Faire en sorte que les employés n’aillent plus à reculons au bureau le matin, tel est l’objectif.  Toutefois, d’autres voix se font entendre, dénonçant cette incursion de l’univers professionnel dans la sphère du privé. “Les CHO sont le symptôme de tout ce qui va mal dans l’entreprise”, explique la sociologue du travail Danièle Linhart, directrice de recherche au CNRS et professeure à l’université de Paris X. Elle fustige « l’idée qu’il faille aider les salariés face aux conditions de travail de plus en plus exigeantes. Pour pouvoir obtenir plus d’eux, les managers proposent maintenant de s’occuper de problématiques qui ne sont plus strictement professionnelles mais aussi personnelles ». L’employé entrerait alors dans une sorte de cercle vicieux : “Une étrange idéologie qui déclarerait : « l’entreprise est là pour vous ». On vous permet de vous faire les ongles par exemple. Or, si quelqu’un veut se faire les ongles au bureau, il les fera. L’autoriser à le faire n’est qu’une mise en scène de la soi-disant bienveillance de la direction à l’égard des salariés. » La sociologue balaye dès lors toute volonté de bonté de la part des managers dans cette quête du bonheur et du bien-être : « Tout cela renforce le message de l’employeur qui dit, regardez comme on est gentil avec vous. Mais, si on a besoin que vous restiez plus longtemps au boulot, vous n’allez pas nous faire la tête quand même ? »

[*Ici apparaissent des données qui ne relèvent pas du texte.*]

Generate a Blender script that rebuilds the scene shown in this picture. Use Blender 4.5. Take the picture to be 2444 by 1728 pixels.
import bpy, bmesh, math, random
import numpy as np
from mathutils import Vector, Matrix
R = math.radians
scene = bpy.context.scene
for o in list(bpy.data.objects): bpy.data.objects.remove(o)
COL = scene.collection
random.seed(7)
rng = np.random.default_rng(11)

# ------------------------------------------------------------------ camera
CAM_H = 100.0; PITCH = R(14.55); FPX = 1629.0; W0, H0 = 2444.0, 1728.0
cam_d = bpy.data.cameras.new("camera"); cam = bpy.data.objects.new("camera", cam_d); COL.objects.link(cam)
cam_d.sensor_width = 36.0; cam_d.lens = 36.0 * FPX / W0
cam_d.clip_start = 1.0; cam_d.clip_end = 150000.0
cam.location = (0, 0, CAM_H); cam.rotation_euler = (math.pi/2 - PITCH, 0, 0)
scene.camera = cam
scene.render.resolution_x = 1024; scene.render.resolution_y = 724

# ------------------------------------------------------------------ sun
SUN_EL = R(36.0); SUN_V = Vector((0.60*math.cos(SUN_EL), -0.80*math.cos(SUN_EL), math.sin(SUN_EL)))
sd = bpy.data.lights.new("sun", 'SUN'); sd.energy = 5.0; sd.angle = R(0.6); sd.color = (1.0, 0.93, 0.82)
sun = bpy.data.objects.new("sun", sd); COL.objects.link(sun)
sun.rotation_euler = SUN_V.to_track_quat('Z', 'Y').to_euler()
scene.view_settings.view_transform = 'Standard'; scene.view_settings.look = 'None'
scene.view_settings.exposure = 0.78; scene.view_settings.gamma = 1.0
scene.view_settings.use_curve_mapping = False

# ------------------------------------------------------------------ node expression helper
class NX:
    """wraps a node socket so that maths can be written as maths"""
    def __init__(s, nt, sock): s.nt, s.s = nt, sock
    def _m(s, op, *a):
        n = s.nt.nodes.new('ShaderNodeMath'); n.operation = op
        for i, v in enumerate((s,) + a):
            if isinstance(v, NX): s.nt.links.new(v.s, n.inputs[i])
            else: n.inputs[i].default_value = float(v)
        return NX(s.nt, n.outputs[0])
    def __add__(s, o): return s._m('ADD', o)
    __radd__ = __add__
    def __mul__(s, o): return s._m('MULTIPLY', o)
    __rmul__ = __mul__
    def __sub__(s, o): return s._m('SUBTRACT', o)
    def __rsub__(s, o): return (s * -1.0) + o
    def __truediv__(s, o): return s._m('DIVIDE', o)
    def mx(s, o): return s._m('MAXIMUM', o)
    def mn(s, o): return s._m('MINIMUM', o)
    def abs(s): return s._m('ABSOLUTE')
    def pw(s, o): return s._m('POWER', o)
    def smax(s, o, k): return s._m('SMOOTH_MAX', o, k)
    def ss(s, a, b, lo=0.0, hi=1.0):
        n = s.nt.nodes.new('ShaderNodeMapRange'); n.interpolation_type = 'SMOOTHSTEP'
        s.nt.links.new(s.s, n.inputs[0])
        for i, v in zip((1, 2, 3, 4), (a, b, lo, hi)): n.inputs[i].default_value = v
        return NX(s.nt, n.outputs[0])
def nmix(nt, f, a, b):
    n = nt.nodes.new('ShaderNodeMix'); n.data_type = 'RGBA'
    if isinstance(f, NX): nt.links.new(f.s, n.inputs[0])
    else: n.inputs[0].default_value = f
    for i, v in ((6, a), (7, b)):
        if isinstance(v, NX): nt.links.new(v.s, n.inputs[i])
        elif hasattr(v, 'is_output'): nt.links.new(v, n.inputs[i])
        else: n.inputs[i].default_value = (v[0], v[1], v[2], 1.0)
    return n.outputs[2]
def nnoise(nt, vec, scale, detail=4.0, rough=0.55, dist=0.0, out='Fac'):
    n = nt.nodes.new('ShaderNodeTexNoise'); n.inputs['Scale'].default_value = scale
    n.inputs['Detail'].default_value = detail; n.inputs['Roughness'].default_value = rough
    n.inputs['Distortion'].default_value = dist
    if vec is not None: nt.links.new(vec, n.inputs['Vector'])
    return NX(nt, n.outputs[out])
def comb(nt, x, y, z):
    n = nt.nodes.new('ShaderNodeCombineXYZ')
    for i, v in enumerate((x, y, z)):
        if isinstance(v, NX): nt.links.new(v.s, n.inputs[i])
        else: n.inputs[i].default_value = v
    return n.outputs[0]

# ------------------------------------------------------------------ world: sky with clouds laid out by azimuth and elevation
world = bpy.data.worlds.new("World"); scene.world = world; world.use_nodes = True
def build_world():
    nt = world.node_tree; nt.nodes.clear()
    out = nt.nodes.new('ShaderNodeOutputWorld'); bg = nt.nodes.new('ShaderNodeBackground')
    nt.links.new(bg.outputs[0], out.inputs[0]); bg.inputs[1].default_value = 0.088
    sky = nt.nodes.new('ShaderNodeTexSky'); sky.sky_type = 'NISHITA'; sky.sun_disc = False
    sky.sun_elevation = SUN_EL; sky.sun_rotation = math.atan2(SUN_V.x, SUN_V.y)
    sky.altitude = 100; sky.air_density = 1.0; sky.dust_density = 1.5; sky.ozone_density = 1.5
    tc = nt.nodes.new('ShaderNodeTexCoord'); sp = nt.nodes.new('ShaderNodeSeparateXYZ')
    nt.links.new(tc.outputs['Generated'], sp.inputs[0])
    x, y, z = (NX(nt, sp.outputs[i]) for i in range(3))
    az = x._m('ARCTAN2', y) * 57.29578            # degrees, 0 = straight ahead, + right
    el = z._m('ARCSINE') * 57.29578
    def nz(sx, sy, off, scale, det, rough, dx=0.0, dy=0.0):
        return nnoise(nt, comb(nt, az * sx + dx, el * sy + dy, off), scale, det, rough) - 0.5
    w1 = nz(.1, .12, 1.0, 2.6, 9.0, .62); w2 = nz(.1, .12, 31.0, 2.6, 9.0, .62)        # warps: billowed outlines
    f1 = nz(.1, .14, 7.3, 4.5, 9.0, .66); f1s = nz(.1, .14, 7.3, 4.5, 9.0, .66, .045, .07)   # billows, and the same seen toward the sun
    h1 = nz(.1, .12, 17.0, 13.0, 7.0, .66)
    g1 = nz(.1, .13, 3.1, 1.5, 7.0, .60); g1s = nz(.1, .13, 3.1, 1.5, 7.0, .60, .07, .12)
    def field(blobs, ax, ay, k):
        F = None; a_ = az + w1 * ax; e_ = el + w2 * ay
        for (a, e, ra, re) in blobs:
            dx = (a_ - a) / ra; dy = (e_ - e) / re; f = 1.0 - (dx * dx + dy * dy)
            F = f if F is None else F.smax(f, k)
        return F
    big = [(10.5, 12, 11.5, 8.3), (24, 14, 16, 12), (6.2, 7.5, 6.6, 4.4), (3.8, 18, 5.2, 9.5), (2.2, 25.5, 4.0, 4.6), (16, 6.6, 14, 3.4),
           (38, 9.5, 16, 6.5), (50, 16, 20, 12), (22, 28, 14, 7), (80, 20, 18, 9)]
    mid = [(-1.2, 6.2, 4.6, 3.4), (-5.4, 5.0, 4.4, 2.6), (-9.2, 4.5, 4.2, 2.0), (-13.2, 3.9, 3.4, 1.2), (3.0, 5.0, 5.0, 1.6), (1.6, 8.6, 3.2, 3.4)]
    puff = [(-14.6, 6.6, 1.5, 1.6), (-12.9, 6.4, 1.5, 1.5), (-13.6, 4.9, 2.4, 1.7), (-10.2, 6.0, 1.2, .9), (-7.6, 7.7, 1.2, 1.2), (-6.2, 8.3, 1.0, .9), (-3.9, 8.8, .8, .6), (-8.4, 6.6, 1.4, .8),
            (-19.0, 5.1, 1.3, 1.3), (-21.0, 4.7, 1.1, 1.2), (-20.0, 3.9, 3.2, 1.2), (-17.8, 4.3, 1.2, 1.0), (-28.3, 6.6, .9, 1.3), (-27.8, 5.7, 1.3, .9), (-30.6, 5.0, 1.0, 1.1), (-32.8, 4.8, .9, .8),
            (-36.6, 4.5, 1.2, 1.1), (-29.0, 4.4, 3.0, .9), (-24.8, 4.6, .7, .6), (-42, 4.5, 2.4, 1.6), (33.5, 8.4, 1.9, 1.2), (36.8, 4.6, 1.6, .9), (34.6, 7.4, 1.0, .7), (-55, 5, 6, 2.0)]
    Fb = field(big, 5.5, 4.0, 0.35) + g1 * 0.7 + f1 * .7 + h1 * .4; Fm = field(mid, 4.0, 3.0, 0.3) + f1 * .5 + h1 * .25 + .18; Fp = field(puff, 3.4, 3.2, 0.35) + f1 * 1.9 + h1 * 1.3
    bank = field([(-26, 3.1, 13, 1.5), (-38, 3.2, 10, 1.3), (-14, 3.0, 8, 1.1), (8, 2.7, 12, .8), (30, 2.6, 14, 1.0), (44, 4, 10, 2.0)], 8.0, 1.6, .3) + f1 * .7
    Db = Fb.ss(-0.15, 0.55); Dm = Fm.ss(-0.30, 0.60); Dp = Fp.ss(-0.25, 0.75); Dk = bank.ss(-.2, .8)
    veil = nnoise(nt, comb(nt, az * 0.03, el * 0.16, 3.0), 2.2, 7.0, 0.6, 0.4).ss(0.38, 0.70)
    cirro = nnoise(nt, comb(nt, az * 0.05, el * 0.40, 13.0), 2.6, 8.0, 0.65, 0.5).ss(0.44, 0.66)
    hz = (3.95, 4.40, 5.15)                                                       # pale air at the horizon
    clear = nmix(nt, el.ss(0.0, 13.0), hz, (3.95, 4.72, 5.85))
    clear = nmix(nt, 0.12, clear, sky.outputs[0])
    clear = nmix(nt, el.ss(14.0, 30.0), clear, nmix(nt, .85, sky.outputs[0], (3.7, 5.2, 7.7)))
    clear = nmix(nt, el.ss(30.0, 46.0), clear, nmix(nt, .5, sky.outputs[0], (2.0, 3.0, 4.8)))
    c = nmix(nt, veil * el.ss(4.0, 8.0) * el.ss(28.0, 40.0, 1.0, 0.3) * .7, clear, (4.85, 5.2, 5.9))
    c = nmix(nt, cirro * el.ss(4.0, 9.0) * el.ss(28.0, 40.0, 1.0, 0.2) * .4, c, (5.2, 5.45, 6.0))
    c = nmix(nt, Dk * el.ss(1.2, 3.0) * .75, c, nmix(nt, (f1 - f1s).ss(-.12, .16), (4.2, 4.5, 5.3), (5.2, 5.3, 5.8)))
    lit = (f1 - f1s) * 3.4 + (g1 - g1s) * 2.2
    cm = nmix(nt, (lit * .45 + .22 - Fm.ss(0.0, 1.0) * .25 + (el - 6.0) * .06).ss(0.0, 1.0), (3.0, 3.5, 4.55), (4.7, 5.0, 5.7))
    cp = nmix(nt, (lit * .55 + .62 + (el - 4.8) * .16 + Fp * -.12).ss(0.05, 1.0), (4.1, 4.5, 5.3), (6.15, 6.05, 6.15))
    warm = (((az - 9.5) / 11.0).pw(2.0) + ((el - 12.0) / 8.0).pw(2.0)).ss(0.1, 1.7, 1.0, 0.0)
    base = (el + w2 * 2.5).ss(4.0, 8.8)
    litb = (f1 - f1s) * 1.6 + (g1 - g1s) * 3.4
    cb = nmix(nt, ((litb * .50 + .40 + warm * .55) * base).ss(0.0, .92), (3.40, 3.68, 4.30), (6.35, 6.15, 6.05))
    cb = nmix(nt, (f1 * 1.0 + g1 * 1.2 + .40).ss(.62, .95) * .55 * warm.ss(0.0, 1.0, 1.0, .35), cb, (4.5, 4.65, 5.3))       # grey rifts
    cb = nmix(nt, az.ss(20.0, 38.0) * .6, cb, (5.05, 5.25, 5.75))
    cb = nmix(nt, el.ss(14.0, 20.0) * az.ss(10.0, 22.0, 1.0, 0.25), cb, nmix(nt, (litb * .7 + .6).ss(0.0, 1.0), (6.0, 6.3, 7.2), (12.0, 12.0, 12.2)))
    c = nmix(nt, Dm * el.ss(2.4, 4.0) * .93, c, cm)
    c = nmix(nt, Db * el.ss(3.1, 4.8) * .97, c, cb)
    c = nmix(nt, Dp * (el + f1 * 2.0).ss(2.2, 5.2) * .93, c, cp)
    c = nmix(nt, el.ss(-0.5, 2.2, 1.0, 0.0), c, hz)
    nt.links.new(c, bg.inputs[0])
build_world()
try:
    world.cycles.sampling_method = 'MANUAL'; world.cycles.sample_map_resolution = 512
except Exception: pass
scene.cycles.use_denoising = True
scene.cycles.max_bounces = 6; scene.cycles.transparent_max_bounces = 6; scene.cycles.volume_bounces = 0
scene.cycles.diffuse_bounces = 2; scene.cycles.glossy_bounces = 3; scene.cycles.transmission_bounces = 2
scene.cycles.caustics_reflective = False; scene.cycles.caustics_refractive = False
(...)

Danièle Linhart conclut en rappelant un principe fondamental : “Cette nouvelle perméabilité entre le privé et le professionnel peut avoir des effets négatifs. On le voit déjà avec ces SMS ou ces mails qu’on reçoit et qu’on lit à n’importe quelle heure. Il ne faut jamais perdre de vue le lien de subordination entre un salarié et sa hiérarchie. Cette dépendance ne sera, elle, jamais remise en question dans notre modèle actuel. Vous pouvez vous faire les ongles au bureau ou vous servir à volonté dans le frigo, ça ne changera rien à vos missions et à vos évaluations qui détermineront votre avancement ou votre risque de vous faire licencier. »

Aujourd’hui, c’est certain, une grande majorité des salariés aspire à une évolution des modes de travail au sein de leur entreprise. Cela veut dire davantage de travail collaboratif et participatif, davantage de souplesse et de flexibilité dans la gestion du temps de travail, tout en plébiscitant un management basé sur la confiance. L’essentiel réside dans le sens, l’autonomie et la reconnaissance des collaborateurs. Malheureusement, il est souvent difficile de s’attaquer de front à ces sujets compliqués. Et la tentation est grande de remplacer cette nécessaire remise en question de l’employeur par de simples babyfoots, des formations ludiques et des « Chief Happiness Officer ».